> **DATA IN THIS EXERCISE**
--- BEGIN ---
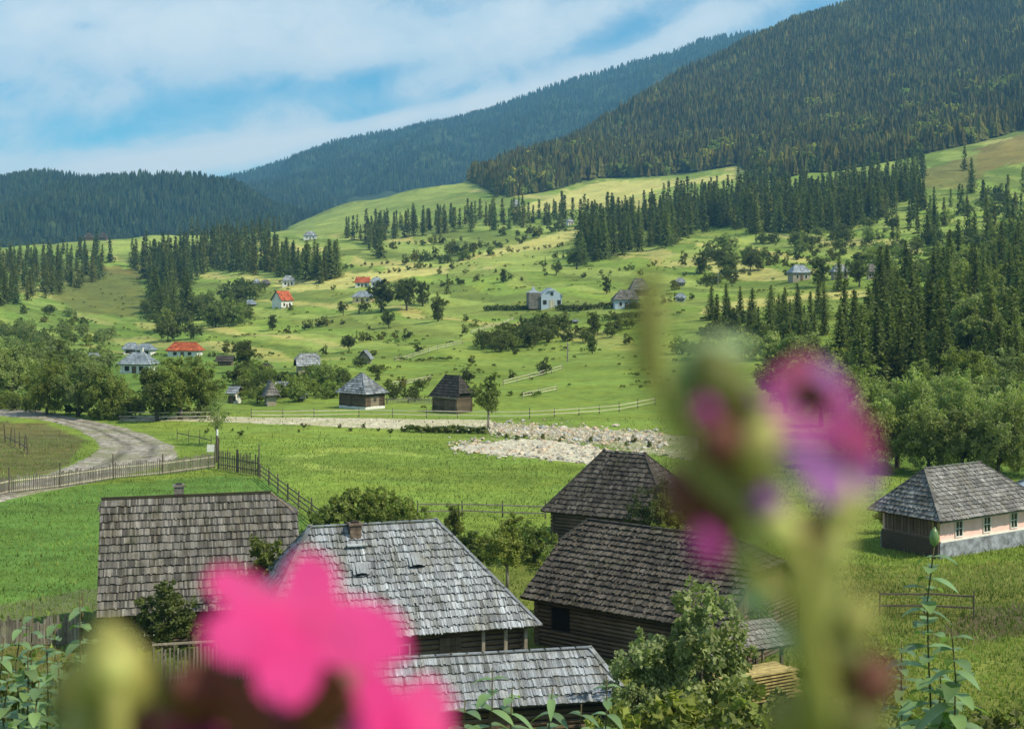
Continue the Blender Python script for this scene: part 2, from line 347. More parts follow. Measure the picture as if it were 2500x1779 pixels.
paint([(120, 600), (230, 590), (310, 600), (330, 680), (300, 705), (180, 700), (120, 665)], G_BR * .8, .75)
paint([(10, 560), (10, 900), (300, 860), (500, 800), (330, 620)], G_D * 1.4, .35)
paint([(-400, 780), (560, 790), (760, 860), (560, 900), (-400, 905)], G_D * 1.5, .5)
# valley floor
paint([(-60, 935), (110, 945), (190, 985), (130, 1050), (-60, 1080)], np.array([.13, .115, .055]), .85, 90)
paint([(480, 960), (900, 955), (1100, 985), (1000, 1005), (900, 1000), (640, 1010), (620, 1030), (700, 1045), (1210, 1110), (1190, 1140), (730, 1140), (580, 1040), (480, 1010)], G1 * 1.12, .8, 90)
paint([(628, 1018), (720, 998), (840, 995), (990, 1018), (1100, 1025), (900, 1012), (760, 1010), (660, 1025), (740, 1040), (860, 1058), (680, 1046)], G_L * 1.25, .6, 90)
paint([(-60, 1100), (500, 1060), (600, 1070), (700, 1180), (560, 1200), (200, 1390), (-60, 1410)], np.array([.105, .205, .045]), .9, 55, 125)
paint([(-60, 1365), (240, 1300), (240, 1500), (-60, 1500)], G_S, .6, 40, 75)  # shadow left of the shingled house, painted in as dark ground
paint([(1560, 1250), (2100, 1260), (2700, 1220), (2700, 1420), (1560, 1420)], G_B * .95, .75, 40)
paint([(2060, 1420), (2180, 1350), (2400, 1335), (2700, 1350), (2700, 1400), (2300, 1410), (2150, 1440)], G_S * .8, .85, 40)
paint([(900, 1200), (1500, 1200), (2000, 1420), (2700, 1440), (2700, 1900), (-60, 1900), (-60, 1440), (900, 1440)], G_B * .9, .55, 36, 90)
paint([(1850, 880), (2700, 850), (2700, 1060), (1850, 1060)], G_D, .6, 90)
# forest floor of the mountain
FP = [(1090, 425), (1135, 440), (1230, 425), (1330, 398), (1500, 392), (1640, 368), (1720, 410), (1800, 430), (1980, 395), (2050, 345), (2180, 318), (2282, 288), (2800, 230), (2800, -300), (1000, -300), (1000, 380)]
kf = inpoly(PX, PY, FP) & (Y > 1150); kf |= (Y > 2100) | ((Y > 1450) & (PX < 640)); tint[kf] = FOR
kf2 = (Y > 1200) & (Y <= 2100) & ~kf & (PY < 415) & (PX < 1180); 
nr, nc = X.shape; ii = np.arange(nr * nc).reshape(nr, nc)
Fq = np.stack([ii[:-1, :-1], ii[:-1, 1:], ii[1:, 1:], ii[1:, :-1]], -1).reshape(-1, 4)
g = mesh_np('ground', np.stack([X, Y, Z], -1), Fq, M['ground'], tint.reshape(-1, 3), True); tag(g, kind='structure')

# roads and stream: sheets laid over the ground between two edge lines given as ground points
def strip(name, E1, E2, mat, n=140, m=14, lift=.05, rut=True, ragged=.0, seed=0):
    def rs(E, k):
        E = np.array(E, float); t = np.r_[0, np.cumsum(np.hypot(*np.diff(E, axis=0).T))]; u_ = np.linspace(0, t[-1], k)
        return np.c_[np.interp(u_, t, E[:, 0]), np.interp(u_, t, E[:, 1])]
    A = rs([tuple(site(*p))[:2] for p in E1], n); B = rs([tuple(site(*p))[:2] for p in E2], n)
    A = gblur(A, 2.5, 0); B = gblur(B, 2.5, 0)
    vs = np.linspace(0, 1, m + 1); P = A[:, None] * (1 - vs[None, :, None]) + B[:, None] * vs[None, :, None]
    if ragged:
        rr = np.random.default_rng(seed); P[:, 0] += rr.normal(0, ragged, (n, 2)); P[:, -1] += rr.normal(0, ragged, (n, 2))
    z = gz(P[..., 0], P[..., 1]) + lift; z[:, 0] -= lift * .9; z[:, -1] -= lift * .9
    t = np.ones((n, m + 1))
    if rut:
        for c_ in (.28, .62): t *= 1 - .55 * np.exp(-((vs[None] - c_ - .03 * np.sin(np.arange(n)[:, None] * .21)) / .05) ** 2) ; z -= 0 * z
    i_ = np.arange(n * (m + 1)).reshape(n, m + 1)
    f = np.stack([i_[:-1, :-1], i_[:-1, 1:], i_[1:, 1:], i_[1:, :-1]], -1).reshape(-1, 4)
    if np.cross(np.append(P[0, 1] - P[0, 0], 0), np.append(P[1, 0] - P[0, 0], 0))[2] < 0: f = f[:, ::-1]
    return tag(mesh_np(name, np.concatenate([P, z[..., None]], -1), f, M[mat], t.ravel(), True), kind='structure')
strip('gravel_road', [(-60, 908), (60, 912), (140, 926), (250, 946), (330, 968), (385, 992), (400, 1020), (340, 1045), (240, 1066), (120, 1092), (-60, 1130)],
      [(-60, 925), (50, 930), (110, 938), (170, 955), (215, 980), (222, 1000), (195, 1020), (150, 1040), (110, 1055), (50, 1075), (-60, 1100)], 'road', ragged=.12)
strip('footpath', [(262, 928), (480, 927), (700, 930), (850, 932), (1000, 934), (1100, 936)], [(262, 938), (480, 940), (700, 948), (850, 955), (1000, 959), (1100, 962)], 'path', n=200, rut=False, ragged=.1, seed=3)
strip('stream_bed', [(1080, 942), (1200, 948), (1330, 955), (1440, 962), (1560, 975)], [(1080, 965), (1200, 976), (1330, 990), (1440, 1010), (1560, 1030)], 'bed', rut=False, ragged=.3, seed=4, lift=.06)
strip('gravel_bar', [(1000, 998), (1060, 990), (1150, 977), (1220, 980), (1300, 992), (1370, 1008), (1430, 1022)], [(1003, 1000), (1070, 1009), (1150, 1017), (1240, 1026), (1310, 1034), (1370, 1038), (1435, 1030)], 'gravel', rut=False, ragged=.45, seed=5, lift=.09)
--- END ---
--- BEGIN ---
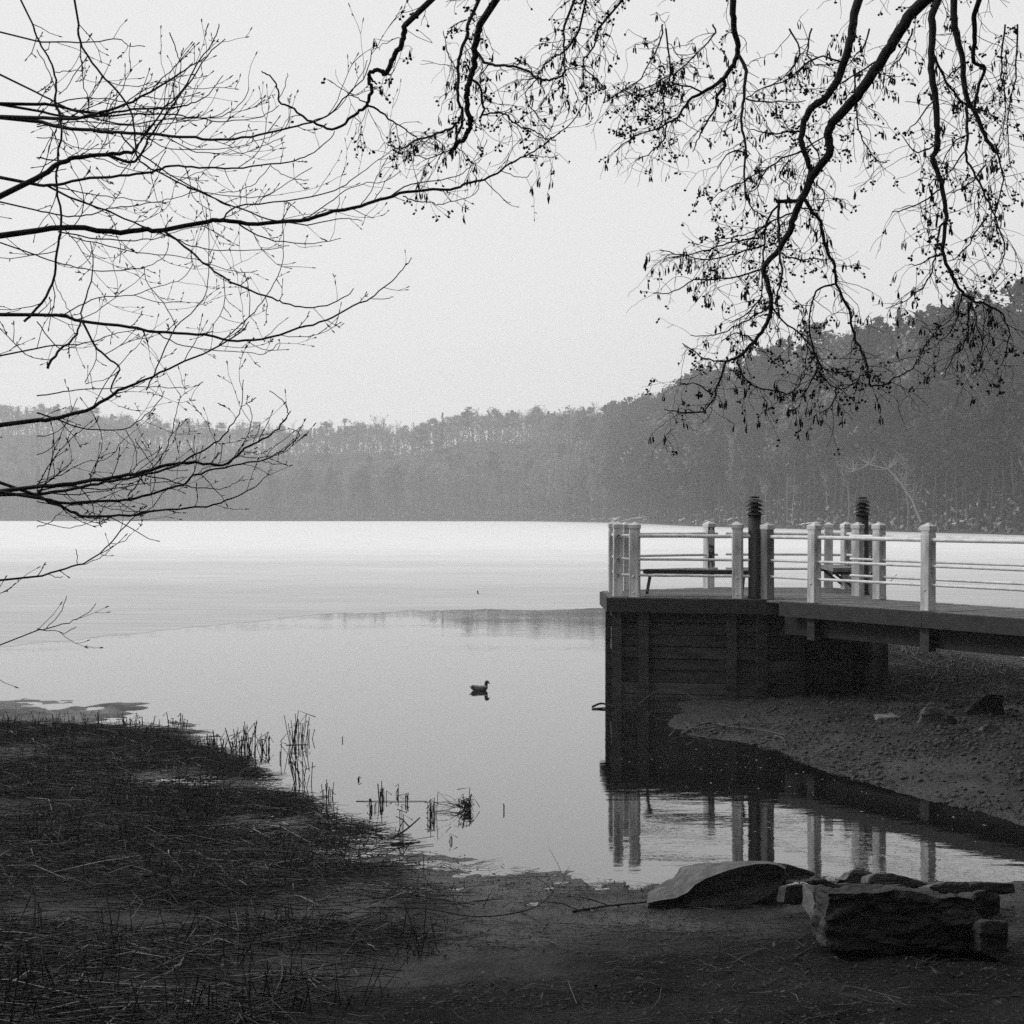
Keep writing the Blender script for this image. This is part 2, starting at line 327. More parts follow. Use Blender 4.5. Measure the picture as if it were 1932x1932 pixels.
--- END ---
> **WHAT YOU SHOULD DO**
Copy out every line holding the string "pixels".

> **RESPONSE TO THE EXERCISE**
Continue the Blender Python script for this scene: part 2, from line 347. More parts follow. Measure the picture as if it were 2500x1779 pixels.
Keep writing the Blender script for this image. This is part 2, starting at line 327. More parts follow. Use Blender 4.5. Measure the picture as if it were 1932x1932 pixels.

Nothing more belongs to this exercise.